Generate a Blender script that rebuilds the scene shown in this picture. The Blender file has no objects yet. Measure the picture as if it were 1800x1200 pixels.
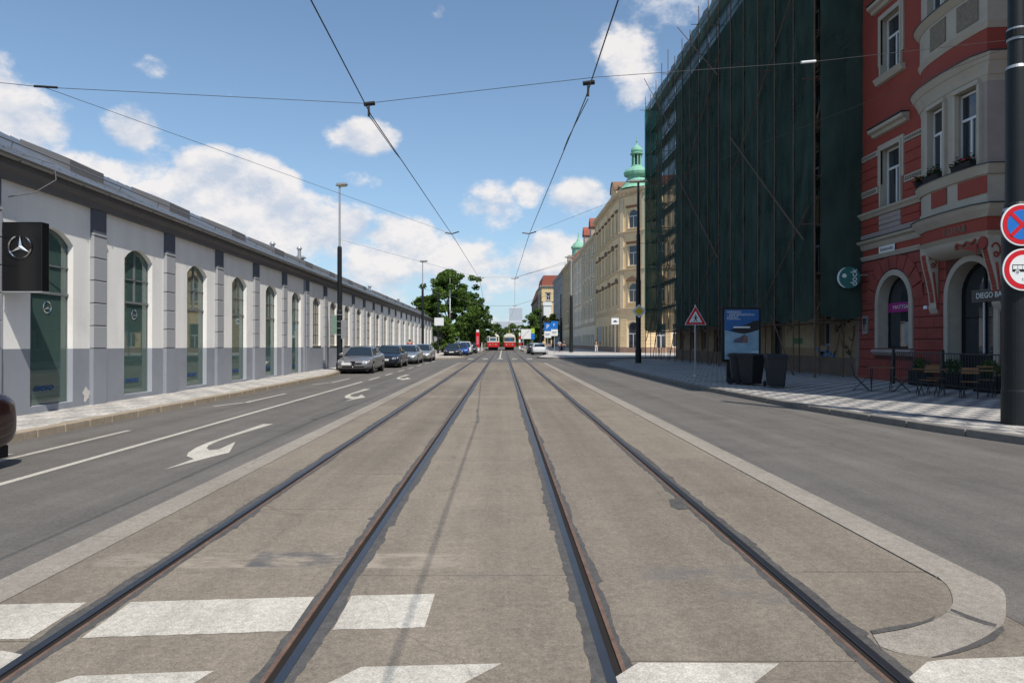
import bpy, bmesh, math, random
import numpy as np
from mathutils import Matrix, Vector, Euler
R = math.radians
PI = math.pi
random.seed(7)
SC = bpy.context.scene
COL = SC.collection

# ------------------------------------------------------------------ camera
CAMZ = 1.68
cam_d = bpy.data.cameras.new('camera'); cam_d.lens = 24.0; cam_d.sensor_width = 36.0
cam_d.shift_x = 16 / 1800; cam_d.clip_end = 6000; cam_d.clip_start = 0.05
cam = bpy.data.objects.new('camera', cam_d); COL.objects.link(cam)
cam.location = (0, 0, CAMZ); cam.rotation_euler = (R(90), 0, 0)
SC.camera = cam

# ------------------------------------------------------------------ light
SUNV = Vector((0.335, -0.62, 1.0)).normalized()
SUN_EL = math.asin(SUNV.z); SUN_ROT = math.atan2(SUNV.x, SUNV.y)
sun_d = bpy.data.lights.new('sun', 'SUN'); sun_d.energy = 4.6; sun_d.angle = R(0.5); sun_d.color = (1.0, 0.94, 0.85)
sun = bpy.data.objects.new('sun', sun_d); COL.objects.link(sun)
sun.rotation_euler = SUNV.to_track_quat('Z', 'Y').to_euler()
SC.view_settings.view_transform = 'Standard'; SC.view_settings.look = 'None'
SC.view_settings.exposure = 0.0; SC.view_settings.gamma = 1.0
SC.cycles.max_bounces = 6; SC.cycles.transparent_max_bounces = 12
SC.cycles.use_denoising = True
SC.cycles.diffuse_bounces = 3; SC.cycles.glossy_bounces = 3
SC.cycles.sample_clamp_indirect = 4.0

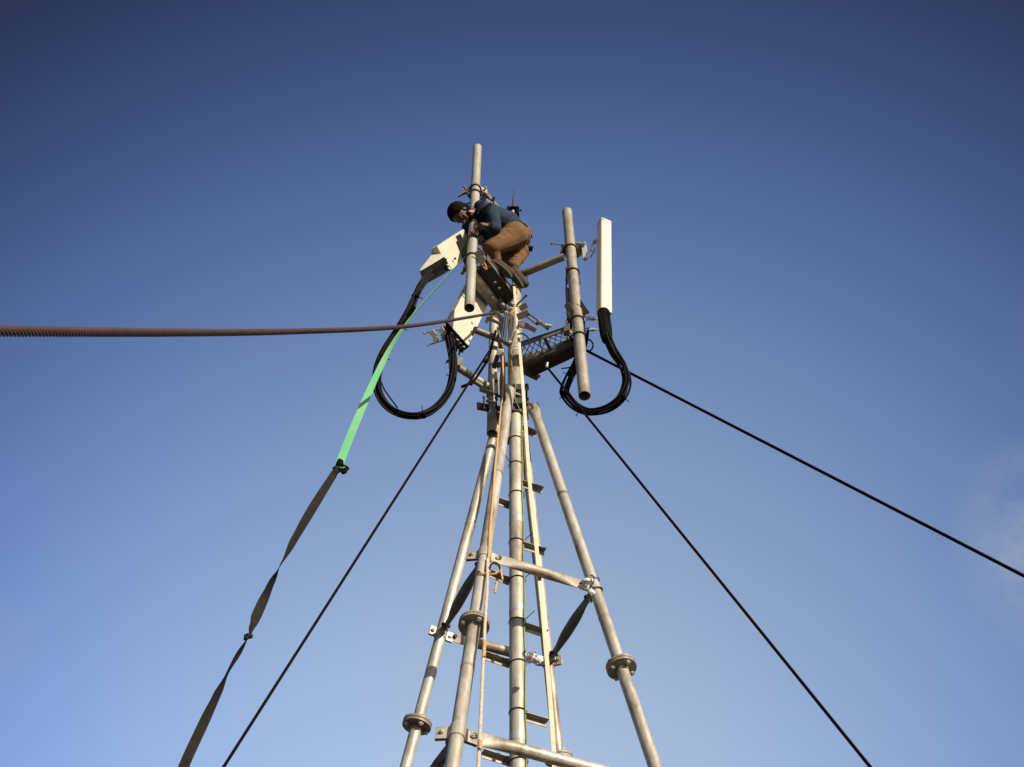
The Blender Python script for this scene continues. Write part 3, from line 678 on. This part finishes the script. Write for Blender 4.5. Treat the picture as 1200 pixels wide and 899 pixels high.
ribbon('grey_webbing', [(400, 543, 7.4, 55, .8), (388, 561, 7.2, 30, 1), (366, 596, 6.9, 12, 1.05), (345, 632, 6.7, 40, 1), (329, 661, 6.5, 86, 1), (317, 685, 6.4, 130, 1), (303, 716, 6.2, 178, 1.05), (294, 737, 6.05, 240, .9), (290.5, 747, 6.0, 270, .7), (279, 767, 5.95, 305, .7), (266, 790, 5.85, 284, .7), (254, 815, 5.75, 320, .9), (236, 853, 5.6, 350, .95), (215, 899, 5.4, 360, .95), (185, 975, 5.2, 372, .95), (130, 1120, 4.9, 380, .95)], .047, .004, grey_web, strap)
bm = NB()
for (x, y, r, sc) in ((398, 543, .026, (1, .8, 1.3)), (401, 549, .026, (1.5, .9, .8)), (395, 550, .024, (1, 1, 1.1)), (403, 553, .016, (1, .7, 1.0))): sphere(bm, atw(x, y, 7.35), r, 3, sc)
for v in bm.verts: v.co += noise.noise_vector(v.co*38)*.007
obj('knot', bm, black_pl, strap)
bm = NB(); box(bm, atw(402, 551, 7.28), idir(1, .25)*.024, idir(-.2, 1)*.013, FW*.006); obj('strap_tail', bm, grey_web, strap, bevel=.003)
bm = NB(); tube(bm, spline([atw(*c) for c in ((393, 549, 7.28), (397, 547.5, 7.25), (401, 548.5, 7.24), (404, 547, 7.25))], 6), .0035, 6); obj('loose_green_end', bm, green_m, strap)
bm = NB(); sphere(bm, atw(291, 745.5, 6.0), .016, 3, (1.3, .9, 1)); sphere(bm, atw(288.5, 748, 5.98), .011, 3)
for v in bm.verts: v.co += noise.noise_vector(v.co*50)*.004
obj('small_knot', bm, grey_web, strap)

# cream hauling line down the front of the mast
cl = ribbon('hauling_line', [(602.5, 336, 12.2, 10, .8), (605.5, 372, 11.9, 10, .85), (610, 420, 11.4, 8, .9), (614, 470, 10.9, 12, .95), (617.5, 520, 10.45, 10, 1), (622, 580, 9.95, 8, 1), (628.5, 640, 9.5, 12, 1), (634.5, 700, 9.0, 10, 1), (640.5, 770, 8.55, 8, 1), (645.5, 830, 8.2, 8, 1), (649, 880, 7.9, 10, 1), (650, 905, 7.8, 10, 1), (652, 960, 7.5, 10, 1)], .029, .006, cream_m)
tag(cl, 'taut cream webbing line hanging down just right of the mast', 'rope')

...

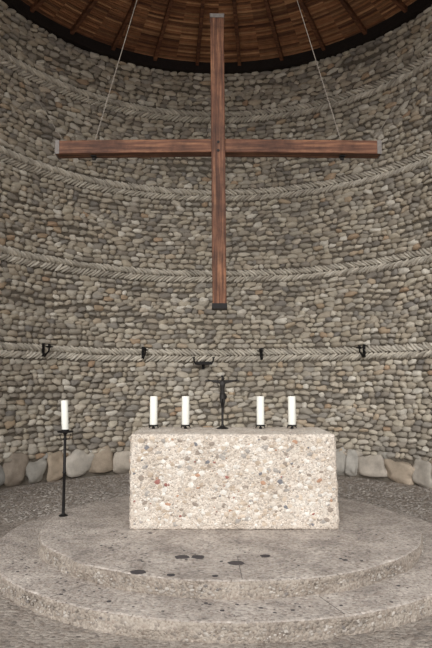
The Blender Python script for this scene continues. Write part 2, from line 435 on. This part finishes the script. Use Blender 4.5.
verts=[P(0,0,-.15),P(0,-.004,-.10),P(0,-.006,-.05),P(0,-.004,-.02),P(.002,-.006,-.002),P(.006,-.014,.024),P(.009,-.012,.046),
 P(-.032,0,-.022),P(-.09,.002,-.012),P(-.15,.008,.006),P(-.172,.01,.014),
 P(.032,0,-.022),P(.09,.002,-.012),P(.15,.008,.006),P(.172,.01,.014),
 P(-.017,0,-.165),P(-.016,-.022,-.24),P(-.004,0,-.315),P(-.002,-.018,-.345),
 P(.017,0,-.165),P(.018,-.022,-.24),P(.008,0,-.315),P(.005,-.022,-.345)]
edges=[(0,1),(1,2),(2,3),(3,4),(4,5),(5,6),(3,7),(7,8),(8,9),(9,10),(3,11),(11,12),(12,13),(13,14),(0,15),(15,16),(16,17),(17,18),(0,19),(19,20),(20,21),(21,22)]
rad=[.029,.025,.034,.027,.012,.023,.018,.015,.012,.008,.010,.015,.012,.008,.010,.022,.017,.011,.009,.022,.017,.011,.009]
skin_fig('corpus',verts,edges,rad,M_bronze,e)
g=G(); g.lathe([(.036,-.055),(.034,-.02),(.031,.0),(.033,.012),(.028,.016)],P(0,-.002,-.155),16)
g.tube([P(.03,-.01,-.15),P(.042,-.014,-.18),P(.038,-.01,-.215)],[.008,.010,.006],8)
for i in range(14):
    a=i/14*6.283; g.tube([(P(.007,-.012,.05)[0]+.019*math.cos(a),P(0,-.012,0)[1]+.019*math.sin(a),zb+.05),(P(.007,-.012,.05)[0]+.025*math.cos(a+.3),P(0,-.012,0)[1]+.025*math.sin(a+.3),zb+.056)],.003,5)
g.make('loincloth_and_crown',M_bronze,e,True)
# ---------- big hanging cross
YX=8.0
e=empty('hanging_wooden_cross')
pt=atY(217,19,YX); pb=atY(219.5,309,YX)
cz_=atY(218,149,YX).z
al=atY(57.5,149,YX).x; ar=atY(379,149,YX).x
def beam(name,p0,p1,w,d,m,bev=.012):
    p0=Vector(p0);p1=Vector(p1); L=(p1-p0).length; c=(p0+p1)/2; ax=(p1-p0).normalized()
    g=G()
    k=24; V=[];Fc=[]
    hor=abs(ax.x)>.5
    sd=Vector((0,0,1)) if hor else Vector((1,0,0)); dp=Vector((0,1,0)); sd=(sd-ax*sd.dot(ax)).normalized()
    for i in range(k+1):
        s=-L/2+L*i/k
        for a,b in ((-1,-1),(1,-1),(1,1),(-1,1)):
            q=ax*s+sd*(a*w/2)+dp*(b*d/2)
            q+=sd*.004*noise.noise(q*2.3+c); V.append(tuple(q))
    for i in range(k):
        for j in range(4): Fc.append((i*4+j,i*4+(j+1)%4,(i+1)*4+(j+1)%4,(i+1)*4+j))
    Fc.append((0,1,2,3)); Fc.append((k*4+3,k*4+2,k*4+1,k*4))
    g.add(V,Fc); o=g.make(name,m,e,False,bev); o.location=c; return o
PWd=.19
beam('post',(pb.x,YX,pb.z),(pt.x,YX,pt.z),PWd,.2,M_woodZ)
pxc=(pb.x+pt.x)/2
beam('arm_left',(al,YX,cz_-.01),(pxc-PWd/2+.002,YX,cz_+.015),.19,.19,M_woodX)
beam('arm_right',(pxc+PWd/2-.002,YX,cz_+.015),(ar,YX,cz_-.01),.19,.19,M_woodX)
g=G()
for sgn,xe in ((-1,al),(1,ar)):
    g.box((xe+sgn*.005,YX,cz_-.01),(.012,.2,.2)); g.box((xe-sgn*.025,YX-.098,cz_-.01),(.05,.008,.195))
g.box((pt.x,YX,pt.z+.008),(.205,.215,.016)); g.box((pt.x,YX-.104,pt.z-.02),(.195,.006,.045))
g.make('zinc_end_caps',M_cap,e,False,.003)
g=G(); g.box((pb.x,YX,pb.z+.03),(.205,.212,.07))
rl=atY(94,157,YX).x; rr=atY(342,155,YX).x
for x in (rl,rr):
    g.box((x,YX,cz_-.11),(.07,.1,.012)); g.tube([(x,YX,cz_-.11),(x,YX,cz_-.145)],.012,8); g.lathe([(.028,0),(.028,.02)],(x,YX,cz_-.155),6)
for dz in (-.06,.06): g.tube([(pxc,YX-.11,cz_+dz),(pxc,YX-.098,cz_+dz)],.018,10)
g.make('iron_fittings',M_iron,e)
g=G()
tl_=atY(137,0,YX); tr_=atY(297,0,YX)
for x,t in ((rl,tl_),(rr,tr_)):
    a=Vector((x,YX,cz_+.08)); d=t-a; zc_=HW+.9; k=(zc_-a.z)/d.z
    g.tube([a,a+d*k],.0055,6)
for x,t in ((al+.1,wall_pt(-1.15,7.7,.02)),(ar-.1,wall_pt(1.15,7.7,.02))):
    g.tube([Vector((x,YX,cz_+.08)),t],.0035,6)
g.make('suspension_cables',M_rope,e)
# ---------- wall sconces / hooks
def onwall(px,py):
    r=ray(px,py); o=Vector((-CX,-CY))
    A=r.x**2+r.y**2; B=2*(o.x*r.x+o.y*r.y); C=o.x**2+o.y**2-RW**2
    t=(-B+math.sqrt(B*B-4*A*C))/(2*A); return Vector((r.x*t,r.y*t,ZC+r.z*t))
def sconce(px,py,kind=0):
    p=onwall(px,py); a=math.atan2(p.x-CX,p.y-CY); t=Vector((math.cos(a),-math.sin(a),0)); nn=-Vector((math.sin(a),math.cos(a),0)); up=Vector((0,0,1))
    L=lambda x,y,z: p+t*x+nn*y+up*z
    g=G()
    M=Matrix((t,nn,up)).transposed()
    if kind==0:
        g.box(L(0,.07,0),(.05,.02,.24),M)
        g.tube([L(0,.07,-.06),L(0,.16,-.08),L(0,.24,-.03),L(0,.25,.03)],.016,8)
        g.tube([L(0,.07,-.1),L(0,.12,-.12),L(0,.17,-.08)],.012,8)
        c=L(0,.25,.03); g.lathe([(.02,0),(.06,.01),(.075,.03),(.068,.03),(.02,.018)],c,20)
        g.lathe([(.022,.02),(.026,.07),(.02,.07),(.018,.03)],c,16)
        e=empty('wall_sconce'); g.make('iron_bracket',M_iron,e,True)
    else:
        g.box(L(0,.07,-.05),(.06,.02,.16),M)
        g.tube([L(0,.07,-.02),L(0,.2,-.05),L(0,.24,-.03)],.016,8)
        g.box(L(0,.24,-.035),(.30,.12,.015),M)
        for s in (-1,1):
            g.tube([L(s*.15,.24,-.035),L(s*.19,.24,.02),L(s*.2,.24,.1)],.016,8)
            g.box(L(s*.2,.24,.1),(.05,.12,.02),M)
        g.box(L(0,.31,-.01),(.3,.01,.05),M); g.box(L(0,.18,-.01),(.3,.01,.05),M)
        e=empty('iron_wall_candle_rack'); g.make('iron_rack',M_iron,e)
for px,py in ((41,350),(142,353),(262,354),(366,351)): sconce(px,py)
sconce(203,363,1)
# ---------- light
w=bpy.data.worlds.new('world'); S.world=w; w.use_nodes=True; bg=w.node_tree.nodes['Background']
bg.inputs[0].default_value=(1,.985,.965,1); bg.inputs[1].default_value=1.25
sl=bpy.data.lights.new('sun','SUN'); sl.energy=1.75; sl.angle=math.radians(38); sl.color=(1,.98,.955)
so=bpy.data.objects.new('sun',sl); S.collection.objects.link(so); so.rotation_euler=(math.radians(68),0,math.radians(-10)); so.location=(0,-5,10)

...

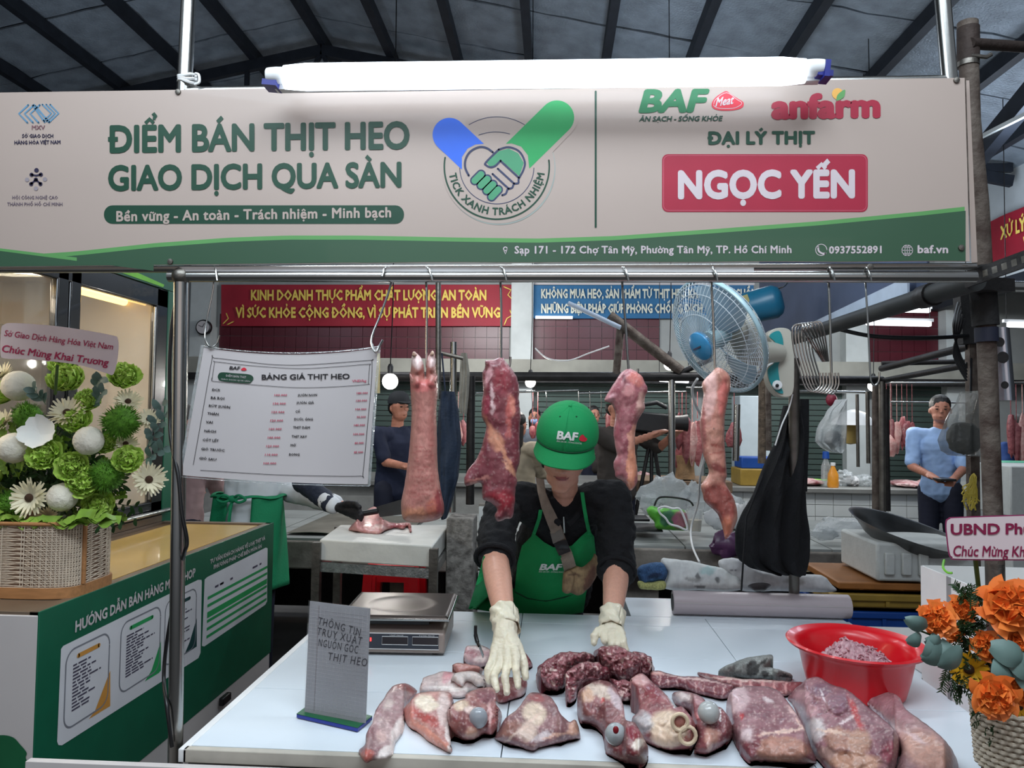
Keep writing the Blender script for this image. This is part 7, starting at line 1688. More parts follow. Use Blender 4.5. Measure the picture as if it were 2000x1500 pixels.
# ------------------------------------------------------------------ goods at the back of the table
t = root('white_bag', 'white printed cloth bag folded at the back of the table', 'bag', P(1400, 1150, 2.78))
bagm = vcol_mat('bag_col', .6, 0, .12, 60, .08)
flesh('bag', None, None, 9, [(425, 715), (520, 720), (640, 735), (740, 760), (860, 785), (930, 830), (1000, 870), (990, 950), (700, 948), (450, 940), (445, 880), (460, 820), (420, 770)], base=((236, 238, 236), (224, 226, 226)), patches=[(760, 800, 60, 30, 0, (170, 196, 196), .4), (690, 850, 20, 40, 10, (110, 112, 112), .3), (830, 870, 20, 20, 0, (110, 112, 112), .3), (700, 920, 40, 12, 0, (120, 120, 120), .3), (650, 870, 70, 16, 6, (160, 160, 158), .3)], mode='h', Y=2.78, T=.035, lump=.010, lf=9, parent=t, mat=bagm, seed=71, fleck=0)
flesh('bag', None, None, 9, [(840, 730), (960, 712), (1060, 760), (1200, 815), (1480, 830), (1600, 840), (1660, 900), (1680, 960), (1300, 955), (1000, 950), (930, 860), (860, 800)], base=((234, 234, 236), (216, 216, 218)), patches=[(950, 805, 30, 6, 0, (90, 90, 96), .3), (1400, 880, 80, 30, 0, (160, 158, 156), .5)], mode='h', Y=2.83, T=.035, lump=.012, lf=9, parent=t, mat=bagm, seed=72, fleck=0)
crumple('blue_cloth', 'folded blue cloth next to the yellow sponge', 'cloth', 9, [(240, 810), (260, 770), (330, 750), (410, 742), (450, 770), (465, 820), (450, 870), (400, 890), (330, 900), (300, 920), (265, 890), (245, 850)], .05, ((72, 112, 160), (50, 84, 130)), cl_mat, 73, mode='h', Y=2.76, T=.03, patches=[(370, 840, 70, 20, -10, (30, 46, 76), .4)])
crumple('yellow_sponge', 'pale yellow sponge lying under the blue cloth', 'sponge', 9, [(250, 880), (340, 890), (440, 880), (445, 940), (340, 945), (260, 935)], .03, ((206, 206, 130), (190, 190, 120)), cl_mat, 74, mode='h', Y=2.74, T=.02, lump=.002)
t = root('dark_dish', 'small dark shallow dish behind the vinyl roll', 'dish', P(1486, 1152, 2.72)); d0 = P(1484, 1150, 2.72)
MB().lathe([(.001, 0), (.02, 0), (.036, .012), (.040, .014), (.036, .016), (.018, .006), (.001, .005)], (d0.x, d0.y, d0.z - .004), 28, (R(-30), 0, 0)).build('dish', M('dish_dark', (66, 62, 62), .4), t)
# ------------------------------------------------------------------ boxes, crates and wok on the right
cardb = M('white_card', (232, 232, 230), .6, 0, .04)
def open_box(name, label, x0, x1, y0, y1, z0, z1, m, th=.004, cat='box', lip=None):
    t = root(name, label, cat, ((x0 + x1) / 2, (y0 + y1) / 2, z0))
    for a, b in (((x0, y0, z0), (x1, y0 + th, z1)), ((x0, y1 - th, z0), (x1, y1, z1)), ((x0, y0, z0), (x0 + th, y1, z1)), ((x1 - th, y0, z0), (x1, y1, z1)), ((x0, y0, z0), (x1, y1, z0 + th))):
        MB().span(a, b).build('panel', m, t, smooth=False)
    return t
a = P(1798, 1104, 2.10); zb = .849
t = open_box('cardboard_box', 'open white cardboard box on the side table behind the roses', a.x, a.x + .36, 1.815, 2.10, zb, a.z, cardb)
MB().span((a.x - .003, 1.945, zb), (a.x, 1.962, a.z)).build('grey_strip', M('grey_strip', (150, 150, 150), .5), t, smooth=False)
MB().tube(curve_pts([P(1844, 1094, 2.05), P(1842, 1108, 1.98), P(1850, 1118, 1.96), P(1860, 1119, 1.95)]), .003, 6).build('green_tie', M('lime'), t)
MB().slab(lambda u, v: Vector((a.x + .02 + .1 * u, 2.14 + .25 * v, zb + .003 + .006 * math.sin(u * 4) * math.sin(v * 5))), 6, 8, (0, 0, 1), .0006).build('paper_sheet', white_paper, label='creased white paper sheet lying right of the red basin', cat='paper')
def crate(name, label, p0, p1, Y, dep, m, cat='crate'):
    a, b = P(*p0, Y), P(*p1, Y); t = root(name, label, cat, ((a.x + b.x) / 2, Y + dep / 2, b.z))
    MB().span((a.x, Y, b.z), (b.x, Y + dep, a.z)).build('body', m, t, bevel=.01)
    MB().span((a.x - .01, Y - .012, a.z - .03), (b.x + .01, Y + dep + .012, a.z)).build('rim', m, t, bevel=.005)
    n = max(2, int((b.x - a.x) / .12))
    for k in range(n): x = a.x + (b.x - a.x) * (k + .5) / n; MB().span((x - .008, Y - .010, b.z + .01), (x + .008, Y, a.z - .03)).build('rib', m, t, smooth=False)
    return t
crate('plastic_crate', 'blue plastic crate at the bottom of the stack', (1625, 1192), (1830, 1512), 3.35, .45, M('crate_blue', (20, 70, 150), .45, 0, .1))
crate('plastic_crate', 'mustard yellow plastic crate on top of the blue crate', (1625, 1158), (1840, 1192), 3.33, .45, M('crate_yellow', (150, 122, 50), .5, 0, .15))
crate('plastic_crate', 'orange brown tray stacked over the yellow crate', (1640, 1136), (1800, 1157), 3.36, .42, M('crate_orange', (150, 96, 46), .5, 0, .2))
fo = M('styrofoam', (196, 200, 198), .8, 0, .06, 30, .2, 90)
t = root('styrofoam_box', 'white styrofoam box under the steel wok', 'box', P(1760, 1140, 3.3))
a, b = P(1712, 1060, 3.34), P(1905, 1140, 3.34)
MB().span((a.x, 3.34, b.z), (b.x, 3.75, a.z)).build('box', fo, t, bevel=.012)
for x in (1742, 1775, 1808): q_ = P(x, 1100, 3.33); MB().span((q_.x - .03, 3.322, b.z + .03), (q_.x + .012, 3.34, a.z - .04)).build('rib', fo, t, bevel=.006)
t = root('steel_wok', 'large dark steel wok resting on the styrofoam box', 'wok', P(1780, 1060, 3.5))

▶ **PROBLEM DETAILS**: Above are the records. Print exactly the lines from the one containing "Generate a Blender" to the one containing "SC.camera = cam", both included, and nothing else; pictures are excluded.

▶ **RESPONSE TO THE EXERCISE**:
Generate a Blender script that rebuilds the scene shown in this picture. The Blender file has no objects yet. Measure the picture as if it were 1800x1200 pixels.
import bpy, bmesh, math, random
import numpy as np
from mathutils import Matrix, Vector, Euler
R = math.radians
PI = math.pi
random.seed(7)
SC = bpy.context.scene
COL = SC.collection

# ------------------------------------------------------------------ camera
CAMZ = 1.68
cam_d = bpy.data.cameras.new('camera'); cam_d.lens = 24.0; cam_d.sensor_width = 36.0
cam_d.shift_x = 16 / 1800; cam_d.clip_end = 6000; cam_d.clip_start = 0.05
cam = bpy.data.objects.new('camera', cam_d); COL.objects.link(cam)
cam.location = (0, 0, CAMZ); cam.rotation_euler = (R(90), 0, 0)
SC.camera = cam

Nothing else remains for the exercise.